Goal => Exactly repeat the lines starting at the one that holds "were 1920x1080 pixels." and ending at the one that holds "R = math.radians". Both end lines count; leave out everything else.

Task material =>

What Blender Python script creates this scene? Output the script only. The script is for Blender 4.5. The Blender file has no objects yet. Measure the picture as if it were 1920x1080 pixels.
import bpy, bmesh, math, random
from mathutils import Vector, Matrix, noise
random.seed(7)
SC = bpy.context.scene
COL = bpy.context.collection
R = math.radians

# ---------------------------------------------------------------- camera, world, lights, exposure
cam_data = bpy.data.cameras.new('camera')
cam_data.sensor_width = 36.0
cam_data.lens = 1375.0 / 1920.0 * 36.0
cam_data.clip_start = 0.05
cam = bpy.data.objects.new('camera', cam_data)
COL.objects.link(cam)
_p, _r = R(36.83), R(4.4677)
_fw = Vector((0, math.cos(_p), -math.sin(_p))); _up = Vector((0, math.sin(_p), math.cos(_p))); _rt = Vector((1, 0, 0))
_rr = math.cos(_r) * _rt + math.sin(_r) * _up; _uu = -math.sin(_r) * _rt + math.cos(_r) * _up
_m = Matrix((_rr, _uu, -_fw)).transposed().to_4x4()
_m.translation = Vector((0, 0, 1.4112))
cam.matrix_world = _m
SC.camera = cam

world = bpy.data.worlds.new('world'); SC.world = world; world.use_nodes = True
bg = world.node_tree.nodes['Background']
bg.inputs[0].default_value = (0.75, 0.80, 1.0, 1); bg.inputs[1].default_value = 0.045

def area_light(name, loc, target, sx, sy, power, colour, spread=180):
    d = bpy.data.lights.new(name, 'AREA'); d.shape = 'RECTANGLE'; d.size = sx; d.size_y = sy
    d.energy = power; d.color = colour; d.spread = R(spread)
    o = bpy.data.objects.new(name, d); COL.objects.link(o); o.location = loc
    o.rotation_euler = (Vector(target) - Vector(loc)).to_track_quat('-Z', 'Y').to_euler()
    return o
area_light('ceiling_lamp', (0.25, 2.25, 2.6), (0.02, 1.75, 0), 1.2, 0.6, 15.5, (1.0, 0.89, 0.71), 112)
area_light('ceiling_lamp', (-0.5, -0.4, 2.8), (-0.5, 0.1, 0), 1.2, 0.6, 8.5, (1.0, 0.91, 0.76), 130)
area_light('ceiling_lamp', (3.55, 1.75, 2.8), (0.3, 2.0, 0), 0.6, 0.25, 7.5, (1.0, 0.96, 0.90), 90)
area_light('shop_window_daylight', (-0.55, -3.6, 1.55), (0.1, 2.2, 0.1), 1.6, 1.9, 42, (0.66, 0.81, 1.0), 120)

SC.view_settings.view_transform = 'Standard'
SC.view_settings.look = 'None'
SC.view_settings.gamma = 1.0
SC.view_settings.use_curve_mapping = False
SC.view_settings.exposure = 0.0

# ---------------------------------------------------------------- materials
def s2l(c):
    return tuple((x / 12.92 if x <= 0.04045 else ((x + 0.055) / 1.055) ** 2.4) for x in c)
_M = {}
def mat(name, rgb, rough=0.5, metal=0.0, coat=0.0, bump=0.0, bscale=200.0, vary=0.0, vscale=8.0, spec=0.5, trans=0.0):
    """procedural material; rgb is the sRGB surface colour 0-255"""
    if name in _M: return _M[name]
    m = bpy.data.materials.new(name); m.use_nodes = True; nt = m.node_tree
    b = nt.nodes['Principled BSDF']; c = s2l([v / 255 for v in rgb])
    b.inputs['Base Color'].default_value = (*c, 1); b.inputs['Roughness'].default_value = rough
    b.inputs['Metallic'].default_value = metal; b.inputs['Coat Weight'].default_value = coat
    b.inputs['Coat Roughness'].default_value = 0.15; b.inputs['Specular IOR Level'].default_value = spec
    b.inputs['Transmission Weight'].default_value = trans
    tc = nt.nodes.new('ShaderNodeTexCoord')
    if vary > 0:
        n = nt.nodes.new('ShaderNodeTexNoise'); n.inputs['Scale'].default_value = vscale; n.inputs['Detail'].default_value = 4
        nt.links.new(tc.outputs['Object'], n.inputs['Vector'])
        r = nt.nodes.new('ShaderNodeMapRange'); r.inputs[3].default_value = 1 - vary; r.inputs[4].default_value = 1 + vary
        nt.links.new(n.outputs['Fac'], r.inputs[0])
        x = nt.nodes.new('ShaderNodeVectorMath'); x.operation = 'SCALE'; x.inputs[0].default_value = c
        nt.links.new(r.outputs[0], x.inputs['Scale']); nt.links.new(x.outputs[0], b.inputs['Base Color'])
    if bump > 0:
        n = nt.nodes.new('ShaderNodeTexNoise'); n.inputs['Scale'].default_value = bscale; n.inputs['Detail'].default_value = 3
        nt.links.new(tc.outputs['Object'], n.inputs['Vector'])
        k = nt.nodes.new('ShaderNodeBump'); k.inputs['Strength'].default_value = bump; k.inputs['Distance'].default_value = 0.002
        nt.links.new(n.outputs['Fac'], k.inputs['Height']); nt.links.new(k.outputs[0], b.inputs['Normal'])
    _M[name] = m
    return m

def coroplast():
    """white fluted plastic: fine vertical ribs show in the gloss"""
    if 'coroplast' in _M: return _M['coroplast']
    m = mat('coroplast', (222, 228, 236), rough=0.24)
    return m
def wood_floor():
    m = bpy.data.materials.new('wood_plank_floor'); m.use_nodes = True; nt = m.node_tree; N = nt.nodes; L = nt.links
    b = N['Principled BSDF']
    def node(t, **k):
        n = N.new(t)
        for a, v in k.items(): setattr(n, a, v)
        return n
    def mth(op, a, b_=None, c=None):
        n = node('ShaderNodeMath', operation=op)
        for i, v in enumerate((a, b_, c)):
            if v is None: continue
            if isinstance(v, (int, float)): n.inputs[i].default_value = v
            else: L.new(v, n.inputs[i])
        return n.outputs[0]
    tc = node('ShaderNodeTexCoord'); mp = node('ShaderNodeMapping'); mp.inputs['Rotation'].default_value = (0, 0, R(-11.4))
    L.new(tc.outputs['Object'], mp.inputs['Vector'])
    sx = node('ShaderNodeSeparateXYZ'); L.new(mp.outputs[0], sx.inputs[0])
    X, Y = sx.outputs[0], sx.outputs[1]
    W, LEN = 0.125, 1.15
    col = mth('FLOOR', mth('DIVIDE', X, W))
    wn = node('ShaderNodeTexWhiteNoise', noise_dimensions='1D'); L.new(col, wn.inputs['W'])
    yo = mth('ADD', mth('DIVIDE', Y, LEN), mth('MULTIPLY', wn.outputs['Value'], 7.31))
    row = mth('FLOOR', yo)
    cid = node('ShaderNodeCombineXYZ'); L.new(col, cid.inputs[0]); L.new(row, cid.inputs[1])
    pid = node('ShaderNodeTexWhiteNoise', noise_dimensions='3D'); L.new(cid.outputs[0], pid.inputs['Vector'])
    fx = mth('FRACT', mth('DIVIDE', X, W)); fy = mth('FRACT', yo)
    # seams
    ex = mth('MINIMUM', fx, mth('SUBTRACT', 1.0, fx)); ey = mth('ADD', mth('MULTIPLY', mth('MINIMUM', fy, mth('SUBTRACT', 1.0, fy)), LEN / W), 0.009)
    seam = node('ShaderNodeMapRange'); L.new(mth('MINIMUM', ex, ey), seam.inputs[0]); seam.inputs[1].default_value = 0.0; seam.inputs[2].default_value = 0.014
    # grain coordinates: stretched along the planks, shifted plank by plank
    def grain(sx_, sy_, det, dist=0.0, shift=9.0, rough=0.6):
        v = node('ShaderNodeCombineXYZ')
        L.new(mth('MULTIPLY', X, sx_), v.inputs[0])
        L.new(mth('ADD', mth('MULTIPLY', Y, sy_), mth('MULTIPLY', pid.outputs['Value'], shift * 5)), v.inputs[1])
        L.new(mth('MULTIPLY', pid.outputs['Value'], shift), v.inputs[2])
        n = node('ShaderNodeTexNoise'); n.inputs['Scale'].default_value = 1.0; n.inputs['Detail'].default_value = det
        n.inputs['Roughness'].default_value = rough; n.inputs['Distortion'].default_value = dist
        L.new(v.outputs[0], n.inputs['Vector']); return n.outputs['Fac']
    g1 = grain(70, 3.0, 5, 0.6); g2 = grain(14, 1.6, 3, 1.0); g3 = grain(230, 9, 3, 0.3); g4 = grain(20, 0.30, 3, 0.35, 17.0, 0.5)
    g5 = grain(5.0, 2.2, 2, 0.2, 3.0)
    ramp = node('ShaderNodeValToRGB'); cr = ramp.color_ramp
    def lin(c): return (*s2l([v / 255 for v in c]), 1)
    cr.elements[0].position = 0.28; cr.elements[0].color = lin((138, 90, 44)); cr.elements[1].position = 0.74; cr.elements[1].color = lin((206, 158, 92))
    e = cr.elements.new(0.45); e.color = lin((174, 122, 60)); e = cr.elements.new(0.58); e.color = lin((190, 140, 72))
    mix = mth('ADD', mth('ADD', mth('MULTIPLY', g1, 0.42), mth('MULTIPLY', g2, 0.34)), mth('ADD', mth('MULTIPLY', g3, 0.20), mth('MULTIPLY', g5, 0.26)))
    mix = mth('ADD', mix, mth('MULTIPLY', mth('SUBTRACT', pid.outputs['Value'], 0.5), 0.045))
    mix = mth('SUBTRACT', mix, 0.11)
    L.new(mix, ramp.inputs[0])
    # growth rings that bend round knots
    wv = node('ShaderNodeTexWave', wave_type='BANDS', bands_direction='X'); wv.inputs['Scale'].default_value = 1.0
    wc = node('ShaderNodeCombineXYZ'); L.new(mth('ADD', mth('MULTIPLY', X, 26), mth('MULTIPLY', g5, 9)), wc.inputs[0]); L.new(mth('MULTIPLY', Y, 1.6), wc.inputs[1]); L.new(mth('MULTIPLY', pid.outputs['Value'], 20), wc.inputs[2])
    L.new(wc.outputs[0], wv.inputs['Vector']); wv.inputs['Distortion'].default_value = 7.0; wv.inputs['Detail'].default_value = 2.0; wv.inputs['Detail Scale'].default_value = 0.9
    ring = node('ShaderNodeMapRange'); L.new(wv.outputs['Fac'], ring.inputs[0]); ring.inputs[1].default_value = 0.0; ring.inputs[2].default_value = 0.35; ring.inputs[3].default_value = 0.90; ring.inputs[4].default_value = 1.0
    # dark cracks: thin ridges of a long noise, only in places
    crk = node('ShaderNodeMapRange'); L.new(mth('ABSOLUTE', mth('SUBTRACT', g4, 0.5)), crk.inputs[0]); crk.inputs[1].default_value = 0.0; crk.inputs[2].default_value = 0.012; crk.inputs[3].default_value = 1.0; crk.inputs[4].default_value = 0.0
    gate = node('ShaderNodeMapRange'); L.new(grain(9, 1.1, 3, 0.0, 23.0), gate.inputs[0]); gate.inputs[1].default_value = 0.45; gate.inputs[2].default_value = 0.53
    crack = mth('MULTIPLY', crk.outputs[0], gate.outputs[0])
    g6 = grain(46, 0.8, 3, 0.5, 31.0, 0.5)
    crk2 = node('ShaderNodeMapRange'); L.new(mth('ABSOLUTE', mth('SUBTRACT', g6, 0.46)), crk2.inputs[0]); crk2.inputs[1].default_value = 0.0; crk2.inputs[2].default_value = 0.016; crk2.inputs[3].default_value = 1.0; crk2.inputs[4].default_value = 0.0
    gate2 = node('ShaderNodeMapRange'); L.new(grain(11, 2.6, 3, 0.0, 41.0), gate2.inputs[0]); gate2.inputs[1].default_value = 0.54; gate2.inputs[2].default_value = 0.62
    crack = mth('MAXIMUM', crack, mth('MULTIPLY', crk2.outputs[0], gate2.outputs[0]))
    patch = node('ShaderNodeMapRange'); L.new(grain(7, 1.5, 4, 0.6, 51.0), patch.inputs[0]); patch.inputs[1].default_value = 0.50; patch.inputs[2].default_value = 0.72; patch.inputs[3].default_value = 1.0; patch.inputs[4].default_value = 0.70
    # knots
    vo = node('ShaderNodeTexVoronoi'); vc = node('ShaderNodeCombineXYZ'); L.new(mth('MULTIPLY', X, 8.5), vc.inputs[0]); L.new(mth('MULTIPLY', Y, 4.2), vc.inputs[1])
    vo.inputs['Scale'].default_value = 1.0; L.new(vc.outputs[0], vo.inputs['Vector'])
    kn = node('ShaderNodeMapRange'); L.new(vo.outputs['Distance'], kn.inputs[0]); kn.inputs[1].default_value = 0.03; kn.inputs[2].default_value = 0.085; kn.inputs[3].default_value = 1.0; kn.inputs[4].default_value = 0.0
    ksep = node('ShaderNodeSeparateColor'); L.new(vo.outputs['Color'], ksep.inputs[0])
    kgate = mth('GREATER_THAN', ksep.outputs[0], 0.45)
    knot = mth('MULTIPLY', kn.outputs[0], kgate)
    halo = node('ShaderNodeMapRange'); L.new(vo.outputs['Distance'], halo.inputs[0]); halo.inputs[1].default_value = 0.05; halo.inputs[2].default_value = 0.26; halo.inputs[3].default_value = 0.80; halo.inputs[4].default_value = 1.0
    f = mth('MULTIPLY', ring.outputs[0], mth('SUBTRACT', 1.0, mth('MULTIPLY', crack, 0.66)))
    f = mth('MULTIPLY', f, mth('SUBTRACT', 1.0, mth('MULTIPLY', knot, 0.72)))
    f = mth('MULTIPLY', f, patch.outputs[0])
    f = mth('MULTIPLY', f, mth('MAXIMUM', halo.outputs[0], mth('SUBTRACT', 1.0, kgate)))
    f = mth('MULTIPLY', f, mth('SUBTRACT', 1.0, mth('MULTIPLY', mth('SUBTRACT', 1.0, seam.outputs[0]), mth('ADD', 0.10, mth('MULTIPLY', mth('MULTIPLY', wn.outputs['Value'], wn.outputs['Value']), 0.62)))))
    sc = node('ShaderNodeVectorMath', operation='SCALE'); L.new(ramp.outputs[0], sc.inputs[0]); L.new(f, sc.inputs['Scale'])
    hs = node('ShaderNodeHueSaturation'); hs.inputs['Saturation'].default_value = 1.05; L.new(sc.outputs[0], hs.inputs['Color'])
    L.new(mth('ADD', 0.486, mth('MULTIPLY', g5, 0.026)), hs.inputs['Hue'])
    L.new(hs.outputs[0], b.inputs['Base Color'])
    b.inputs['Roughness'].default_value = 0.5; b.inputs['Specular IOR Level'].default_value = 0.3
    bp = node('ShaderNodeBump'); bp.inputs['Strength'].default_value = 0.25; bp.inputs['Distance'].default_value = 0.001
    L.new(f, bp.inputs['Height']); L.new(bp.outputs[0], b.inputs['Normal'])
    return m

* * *

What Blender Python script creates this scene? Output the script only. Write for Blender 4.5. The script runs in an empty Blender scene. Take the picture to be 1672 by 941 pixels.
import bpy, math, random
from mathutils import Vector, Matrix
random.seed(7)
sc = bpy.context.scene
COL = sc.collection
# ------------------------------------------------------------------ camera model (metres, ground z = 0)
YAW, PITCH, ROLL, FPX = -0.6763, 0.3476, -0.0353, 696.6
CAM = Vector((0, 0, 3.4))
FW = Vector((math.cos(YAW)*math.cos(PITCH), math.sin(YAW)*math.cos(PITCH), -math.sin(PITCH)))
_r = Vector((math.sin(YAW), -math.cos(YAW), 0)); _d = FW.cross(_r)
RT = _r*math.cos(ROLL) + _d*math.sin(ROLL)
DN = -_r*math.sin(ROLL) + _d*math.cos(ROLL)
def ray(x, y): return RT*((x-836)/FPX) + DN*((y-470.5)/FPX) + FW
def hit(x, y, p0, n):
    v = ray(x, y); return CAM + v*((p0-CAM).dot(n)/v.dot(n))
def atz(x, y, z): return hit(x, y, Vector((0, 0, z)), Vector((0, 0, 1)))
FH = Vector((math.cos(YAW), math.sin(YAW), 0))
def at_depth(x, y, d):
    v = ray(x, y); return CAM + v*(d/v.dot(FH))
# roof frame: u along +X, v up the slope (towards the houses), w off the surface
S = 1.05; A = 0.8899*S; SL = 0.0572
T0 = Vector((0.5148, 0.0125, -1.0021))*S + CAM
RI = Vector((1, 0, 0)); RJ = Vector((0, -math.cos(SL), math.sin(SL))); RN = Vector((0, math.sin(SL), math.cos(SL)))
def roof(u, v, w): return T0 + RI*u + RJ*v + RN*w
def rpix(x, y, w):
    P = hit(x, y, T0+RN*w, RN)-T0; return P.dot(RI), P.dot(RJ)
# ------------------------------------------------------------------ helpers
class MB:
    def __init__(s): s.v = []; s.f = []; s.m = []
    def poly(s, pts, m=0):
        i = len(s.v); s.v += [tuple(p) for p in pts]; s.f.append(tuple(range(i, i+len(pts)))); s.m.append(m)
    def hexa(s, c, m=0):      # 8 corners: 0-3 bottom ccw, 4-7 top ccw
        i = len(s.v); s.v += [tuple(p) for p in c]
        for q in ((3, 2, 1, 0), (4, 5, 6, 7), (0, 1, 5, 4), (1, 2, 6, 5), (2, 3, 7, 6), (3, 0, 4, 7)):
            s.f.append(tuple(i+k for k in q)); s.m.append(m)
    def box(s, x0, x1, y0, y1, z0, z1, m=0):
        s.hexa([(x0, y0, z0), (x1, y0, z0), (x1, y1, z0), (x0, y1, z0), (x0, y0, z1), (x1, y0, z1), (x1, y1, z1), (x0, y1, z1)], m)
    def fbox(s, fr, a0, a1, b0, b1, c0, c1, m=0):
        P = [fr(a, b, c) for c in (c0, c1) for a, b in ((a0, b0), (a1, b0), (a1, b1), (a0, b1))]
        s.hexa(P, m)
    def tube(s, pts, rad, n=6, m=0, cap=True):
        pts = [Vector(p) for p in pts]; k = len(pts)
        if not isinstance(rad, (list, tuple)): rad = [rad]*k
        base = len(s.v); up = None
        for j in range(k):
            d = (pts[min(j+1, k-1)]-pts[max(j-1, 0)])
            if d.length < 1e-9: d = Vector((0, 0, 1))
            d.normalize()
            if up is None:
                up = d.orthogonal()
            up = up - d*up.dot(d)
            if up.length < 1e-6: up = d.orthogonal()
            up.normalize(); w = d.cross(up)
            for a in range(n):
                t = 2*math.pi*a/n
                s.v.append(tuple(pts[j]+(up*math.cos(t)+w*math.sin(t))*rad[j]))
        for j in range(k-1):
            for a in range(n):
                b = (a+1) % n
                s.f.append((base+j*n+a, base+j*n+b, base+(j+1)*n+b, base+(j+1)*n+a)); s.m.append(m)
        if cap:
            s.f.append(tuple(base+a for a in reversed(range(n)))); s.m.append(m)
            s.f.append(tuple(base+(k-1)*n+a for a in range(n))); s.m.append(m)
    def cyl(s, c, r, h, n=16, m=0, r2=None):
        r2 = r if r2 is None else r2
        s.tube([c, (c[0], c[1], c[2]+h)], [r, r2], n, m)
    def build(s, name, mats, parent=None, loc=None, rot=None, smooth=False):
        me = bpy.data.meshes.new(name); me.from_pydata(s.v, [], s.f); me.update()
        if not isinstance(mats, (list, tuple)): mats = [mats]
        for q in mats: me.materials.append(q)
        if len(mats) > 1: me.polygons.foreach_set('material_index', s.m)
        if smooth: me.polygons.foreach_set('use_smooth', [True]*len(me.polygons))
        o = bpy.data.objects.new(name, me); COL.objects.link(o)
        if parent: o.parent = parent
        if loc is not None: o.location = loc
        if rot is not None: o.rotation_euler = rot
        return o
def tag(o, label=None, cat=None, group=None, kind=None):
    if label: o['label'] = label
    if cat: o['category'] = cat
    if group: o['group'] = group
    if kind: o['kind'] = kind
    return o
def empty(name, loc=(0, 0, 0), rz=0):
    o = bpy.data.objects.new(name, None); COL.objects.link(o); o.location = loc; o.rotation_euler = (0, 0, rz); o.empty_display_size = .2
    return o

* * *

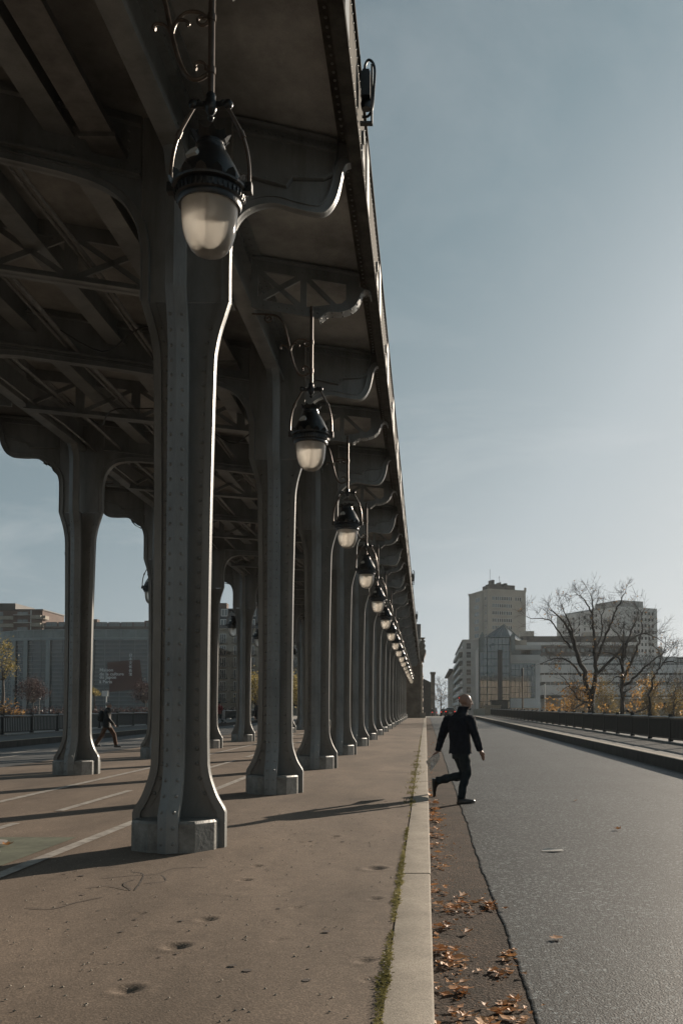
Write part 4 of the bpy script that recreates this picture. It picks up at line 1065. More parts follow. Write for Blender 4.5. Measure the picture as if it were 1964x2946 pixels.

Answer for this exercise =>
What Blender Python script creates this scene? Output the script only. The script is for Blender 4.5. The Blender file has no objects yet. Measure the picture as if it were 1920x1080 pixels.
import bpy, bmesh, math, random
from mathutils import Vector, Matrix, noise
random.seed(7)
SC = bpy.context.scene
COL = bpy.context.collection
R = math.radians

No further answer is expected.